◆ **Exercise objective**: Tally up the lines where the string "wide" appears; reply with the number only.

◆ **Collected material**:

□ □ □

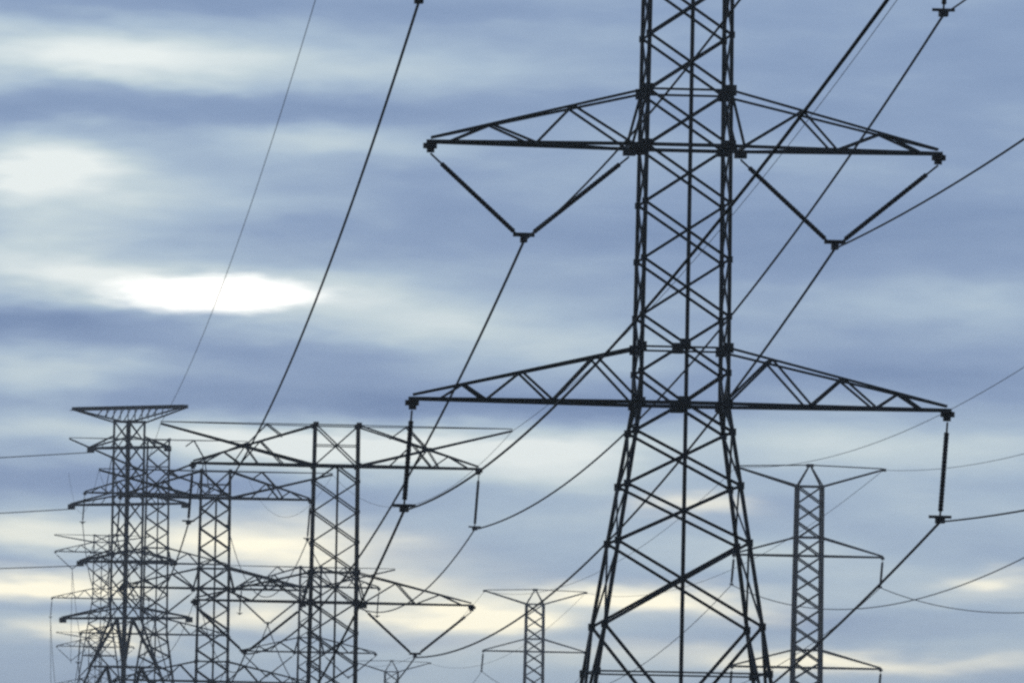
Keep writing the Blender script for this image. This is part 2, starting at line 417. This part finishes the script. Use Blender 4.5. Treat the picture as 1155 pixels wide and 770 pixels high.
# ------------------------------------------------------------------ slender pylon with one pointed peak
def hwp(z): return 1.42 + 0.15 * (46 - z) / 20 if z > 20 else 1.615 + (20 - z) * 0.16
def build_peak(label, group):
    root = empty('slender_pylon', label, 'pylon', group)
    for sx in (-1, 1):
        for sy in (-1, 1): build_leg(root, sx, sy, [-2.0, 10, 20, 33, 46], hwp, 0.26)
    lv = [0.2, 5, 9.5, 13.5, 17, 20] + [20 + i * 2.0 for i in range(1, 14)]
    for face in range(4):
        f = face_xf(face, hwp); bm = bmesh.new()
        for a, b in zip(lv, lv[1:]): xpanel(bm, f, hwp, a, b, 0.12)
        for z in (46, 40.2, 38.1, 27.4, 25.4): angle_bar(bm, f(-hwp(z), z), f(hwp(z), z), 0.14)
        for z in lv[5:]:
            for s in (-1, 1): gusset(bm, f, s * hwp(z), z, 0.3)
        obj('shaft_bracing', bm, STEEL, root)
    bm = bmesh.new()
    for sx in (-1, 1):
        for sy in (-1, 1): angle_bar(bm, (sx * hwp(46), sy * hwp(46), 46), (sx * 0.12, sy * 0.12, 48.3), 0.13)
    box(bm, (0, 0, 48.4), 0.85, 0.5, 0.36); obj('peak', bm, STEEL, root)
    for side in (-1, 1):
        bm = bmesh.new(); tip = Vector((side * 8.4, 0, 48.15))
        for s in (-1, 1):
            angle_bar(bm, (side * hwp(46), s * hwp(46), 46), tip + Vector((0, s * 0.1, -0.08)), 0.16)
            angle_bar(bm, (side * 0.1, s * 0.1, 48.45), tip + Vector((0, s * 0.1, 0.05)), 0.09)
        arm = obj('shield_wire_arm', bm, STEEL, root)
        bm = bmesh.new(); box(bm, tip + Vector((side * 0.1, 0, -0.1)), 0.45, 0.3, 0.34); obj('hanger_plate', bm, PLATE, arm)
        for z, zt in ((38.1, 40.2), (25.4, 27.4)):
            bm = bmesh.new(); t = Vector((side * 8.6, 0, z))
            for s in (-1, 1):
                angle_bar(bm, (side * hwp(z), s * hwp(z), z), t + Vector((0, s * 0.1, 0)), 0.16)
                angle_bar(bm, (side * hwp(zt), s * hwp(zt), zt), t + Vector((-side * 0.1, s * 0.1, 0.12)), 0.14)
            arm = obj('crossarm', bm, STEEL, root)
            bm = bmesh.new(); box(bm, t + Vector((-side * 0.1, 0, -0.12)), 0.4, 0.25, 0.3); obj('hanger_plate', bm, PLATE, arm)
            p = t + Vector((-side * 0.1, 0, -0.25)); q = t + Vector((-side * 0.1 - 0.22, 0, -3.3))
            bm = bmesh.new(); insulator(bm, p, q, 0.3, 0.1, 0.15); st = obj('insulator_string', bm, GLAZE, root)
            bm = bmesh.new(); box(bm, q + Vector((0, 0, -0.08)), 0.4, 0.4, 0.2); obj('suspension_clamp', bm, PLATE, st)
    return root
GP = 'slender pylons with a single pointed peak'
PK = {'peak1': put(build_peak('slender steel pylon with pointed peak, right of the largest pylon', GP), 'peak1')}
for key, lab in (('peak2', 'small slender pylon with pointed peak, just left of the largest pylon\'s splayed leg'),
                 ('peak3', 'tiny slender pylon whose peak barely rises at the bottom edge')):
    PK[key] = put(copy_tree(PK['peak1']), key, lab)
WIREP = {'top left': (-8.4, 0, 48.05), 'top right': (8.4, 0, 48.05), 'upper left': (-8.72, 0, 34.65), 'upper right': (8.28, 0, 34.65),
         'lower left': (-8.72, 0, 21.95), 'lower right': (8.28, 0, 21.95)}

# ------------------------------------------------------------------ pan topped pylon of the crossing line, turned towards the left
def hwc(z): return 1.22 if z > 31 else 1.22 + (31 - z) * 0.27
ARMC = ((50.45, 6.1), (44.0, 9.0), (37.5, 7.4), (31.05, 10.0))
def build_pan(label):
    root = empty('lattice_pylon', label, 'pylon', None)
    for sx in (-1, 1):
        for sy in (-1, 1): build_leg(root, sx, sy, [-2.0, 15, 31, 53.4], hwc, 0.24)
    lv = [31 + i * 2.24 for i in range(11)]
    for face in range(4):
        f = face_xf(face, hwc); bm = bmesh.new()
        for a, b in zip(lv, lv[1:]): xpanel(bm, f, hwc, a, b, 0.12)
        for z in lv:
            for s in (-1, 1): gusset(bm, f, s * hwc(z), z, 0.34)
        for z in (53.4, 50.45, 44, 37.5, 31.05): angle_bar(bm, f(-hwc(z), z), f(hwc(z), z), 0.16)
        obj('shaft_bracing', bm, STEEL, root)
        bm = bmesh.new()
        for a, b in ((31, 25.5), (25.5, 17), (17, 8.5), (8.5, 0.2)):
            for s in (-1, 1): angle_bar(bm, f(0, a), f(s * hwc(b), b), 0.17)
            angle_bar(bm, f(-hwc(b), b), f(hwc(b), b), 0.14)
        obj('body_bracing', bm, STEEL, root)
    bm = bmesh.new()                                                # the pan: a wide shallow truss on the shaft's head
    for s in (-1, 1):
        angle_bar(bm, (-8.9, s * 0.3, 55), (8.9, s * 0.3, 55), 0.30)
        for side in (-1, 1): angle_bar(bm, (side * hwc(53), s * hwc(53), 53.3), (side * 8.9, s * 0.3, 54.95), 0.14)
        for i in range(-4, 5): angle_bar(bm, (i * 1.1, s * 0.9 if abs(i) < 2 else s * 0.75, 53.5 + max(0, abs(i) - 1) * 0.22), ((i + 0.5) * 1.1, s * 0.3, 55), 0.10)
    obj('pan_truss', bm, STEEL, root)
    for z, L in ARMC:
        for side in (-1, 1):
            bm = bmesh.new(); t = Vector((side * L, 0, z))
            for s in (-1, 1):
                angle_bar(bm, (side * hwc(z), s * hwc(z), z), t + Vector((0, s * 0.1, 0)), 0.17)
                angle_bar(bm, (side * hwc(z), s * hwc(z), z + 1.3), t + Vector((0, s * 0.1, 0.12)), 0.12)
                angle_bar(bm, (side * (hwc(z) + L) / 2, s * 0.7, z), (side * (hwc(z) * .6 + L * .4), s * 0.75, z + 0.75), 0.08)
            arm = obj('crossarm', bm, STEEL, root)
            bm = bmesh.new(); box(bm, t + Vector((0, 0, -0.2)), 0.7, 0.5, 0.6); obj('hanger_plate', bm, PLATE, arm)
    return root
pan = put(build_pan('lattice pylon topped by a wide flat pan shaped truss, at far left'), 'pan')

WT = 1.0
# ------------------------------------------------------------------ wires
def world_of(key, p):
    x, y, z, a = SITES[key]; c, s = math.cos(R(a)), math.sin(R(a))
    return Vector((x + c * p[0] - s * p[1], y + s * p[0] + c * p[1], z + p[2]))
def tube(bm, pts, r, n=6):
    prev = None
    for i, p in enumerate(pts):
        d = (pts[min(i + 1, len(pts) - 1)] - pts[max(i - 1, 0)]).normalized()
        s = d.cross(Vector((0, 0, 1))).normalized(); u = s.cross(d)
        ring = [bm.verts.new(p + (s * math.cos(2*math.pi*k/n) + u * math.sin(2*math.pi*k/n)) * r) for k in range(n)]
        if prev:
            for k in range(n): bm.faces.new((prev[k], prev[(k+1) % n], ring[(k+1) % n], ring[k])).smooth = True
        prev = ring
def span(a, b, sag, n=40):
    out = []
    for i in range(n + 1):
        t = i / n; p = a.lerp(b, t); p.z -= sag * 4 * t * (1 - t)
        out.append(p)
    return out
def wire(name, a, b, sag, r, label, cat, group):
    bm = bmesh.new(); tube(bm, span(a, b, sag), r); o = obj(name, bm, CABLE)
    o['label'] = label; o['category'] = cat; o['group'] = group
    return o

ORD = ['upper left', 'upper right', 'middle left', 'middle right', 'lower left', 'lower right']
NEAR = Vector((11.98, -285.8, 2.6))
for k in ORD:
    a = world_of('front', WIRE[k])
    wire('conductor', a, a + NEAR, 2.5, 0.032, f'thick wire rising to the frame edge from the largest pylon\'s {k} insulator', 'power line', 'wires rising from the largest pylon to the frame edge')
for k in ('top left', 'top right'):
    a = world_of('front', WIRE[k]); wire('shield_wire', a, a + NEAR, 1.5, 0.015, f'thin shield wire leaving the {k} arm of the largest pylon towards the viewer', 'shield wire', 'shield wires')
def line(keys, names, att, order, sags, r, rs, group, prefix):
    for (k0, k1), (n0, n1), sg in zip(zip(keys, keys[1:]), zip(names, names[1:]), sags):
        for k in order:
            top = k.startswith('top')
            wire('shield_wire' if top else 'conductor', world_of(k0, att[k]), world_of(k1, att[k]), sg * (0.65 if top else 1), rs if top else r,
                 f'{prefix} {k} wire from {n0} to {n1}', 'shield wire' if top else 'power line', 'shield wires' if top else group)
line(['front', 'second', 'third', 'fourth'],
     ['largest pylon', 'second largest pylon', 'narrower pylon left of it', 'cage topped pylon'],
     WIRE, ORD + ['top left', 'top right'], [3.5, 6, 7], 0.05, 0.016, 'wires strung between the V string pylons', 'dark')
WS = {k: WIRE[k] for k in ('middle left', 'middle right', 'lower left', 'lower right')}
line(['fourth', 'hill', 'hilltop'], ['cage topped pylon', 'small pale pylon', 'lowest far left pylon'], WS, list(WS), [12, 6], 0.045, 0.022, 'wires strung between the V string pylons', 'faint')
line(['peak1', 'peak2', 'peak3'], ['pointed pylon on the right', 'small pointed pylon', 'tiny pointed pylon'],
     WIREP, list(WIREP), [8, 8], 0.045, 0.03, 'wires strung between the pointed pylons', 'grey')
NP = Vector((26.46, -534.1, 2.45))
for k in WIREP:
    a = world_of('peak1', WIREP[k]); top = k.startswith('top')
    wire('shield_wire' if top else 'conductor', a, a + NP, 6.3 if top else 8.94, 0.03 if top else 0.05, f'grey {k} wire running out of frame from the pointed pylon at right', 'shield wire' if top else 'power line',
         'shield wires' if top else 'wires leaving the right hand pointed pylon')
for i, (z, L) in enumerate(ARMC[:3]):
    a = world_of('pan', (-L, 0, z - 0.45)); b = a + Vector((-200, -160, (-11.0, -10.0, -4.0)[i]))
    wire('conductor', a, b, 3.0, 0.06, f'wire running left out of frame from the {("topmost", "second", "third")[i]} arm of the pan topped pylon', 'power line', 'wires of the crossing line')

□ □ □

◆ **Correct result**: 3